◆ Task instructions ◆
Please write out the complete listing that follows, exactly as it reads.
---------- Source excerpt ----------
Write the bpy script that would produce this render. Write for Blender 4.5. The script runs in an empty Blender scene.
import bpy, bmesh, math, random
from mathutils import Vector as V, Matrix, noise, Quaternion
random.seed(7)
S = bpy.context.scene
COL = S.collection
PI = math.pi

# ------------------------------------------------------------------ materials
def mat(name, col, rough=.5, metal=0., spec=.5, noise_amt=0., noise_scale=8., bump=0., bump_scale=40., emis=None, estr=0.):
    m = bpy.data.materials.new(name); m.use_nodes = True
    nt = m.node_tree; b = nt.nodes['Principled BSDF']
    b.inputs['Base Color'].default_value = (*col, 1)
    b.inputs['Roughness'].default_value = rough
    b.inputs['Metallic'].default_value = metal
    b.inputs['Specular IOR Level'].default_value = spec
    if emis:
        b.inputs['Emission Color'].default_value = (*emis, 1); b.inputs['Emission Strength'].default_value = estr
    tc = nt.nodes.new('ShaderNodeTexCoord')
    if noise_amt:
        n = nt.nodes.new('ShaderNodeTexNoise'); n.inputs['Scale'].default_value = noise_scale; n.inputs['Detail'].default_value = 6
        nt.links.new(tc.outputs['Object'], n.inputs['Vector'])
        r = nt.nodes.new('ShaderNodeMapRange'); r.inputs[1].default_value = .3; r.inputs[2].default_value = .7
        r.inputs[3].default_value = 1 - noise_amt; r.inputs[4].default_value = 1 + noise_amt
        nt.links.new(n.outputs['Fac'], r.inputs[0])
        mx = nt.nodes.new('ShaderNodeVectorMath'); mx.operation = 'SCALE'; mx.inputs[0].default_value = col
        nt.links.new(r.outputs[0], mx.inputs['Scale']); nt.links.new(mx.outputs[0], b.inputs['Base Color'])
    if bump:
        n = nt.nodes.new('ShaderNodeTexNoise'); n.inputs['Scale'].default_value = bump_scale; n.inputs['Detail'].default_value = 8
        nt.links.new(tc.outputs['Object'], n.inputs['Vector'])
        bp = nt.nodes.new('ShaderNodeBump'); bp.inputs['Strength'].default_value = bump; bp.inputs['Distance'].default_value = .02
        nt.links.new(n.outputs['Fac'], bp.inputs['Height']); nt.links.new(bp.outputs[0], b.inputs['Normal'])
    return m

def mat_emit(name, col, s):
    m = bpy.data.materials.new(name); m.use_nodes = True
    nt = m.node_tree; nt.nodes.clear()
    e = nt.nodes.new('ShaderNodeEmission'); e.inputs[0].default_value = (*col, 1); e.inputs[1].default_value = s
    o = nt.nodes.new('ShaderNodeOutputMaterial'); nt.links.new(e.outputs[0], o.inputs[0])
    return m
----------
◆ Solution for this exercise ◆
Write the bpy script that would produce this render. Write for Blender 4.5. The script runs in an empty Blender scene.
import bpy, bmesh, math, random
from mathutils import Vector as V, Matrix, noise, Quaternion
random.seed(7)
S = bpy.context.scene
COL = S.collection
PI = math.pi

# ------------------------------------------------------------------ materials
def mat(name, col, rough=.5, metal=0., spec=.5, noise_amt=0., noise_scale=8., bump=0., bump_scale=40., emis=None, estr=0.):
    m = bpy.data.materials.new(name); m.use_nodes = True
    nt = m.node_tree; b = nt.nodes['Principled BSDF']
    b.inputs['Base Color'].default_value = (*col, 1)
    b.inputs['Roughness'].default_value = rough
    b.inputs['Metallic'].default_value = metal
    b.inputs['Specular IOR Level'].default_value = spec
    if emis:
        b.inputs['Emission Color'].default_value = (*emis, 1); b.inputs['Emission Strength'].default_value = estr
    tc = nt.nodes.new('ShaderNodeTexCoord')
    if noise_amt:
        n = nt.nodes.new('ShaderNodeTexNoise'); n.inputs['Scale'].default_value = noise_scale; n.inputs['Detail'].default_value = 6
        nt.links.new(tc.outputs['Object'], n.inputs['Vector'])
        r = nt.nodes.new('ShaderNodeMapRange'); r.inputs[1].default_value = .3; r.inputs[2].default_value = .7
        r.inputs[3].default_value = 1 - noise_amt; r.inputs[4].default_value = 1 + noise_amt
        nt.links.new(n.outputs['Fac'], r.inputs[0])
        mx = nt.nodes.new('ShaderNodeVectorMath'); mx.operation = 'SCALE'; mx.inputs[0].default_value = col
        nt.links.new(r.outputs[0], mx.inputs['Scale']); nt.links.new(mx.outputs[0], b.inputs['Base Color'])
    if bump:
        n = nt.nodes.new('ShaderNodeTexNoise'); n.inputs['Scale'].default_value = bump_scale; n.inputs['Detail'].default_value = 8
        nt.links.new(tc.outputs['Object'], n.inputs['Vector'])
        bp = nt.nodes.new('ShaderNodeBump'); bp.inputs['Strength'].default_value = bump; bp.inputs['Distance'].default_value = .02
        nt.links.new(n.outputs['Fac'], bp.inputs['Height']); nt.links.new(bp.outputs[0], b.inputs['Normal'])
    return m

def mat_emit(name, col, s):
    m = bpy.data.materials.new(name); m.use_nodes = True
    nt = m.node_tree; nt.nodes.clear()
    e = nt.nodes.new('ShaderNodeEmission'); e.inputs[0].default_value = (*col, 1); e.inputs[1].default_value = s
    o = nt.nodes.new('ShaderNodeOutputMaterial'); nt.links.new(e.outputs[0], o.inputs[0])
    return m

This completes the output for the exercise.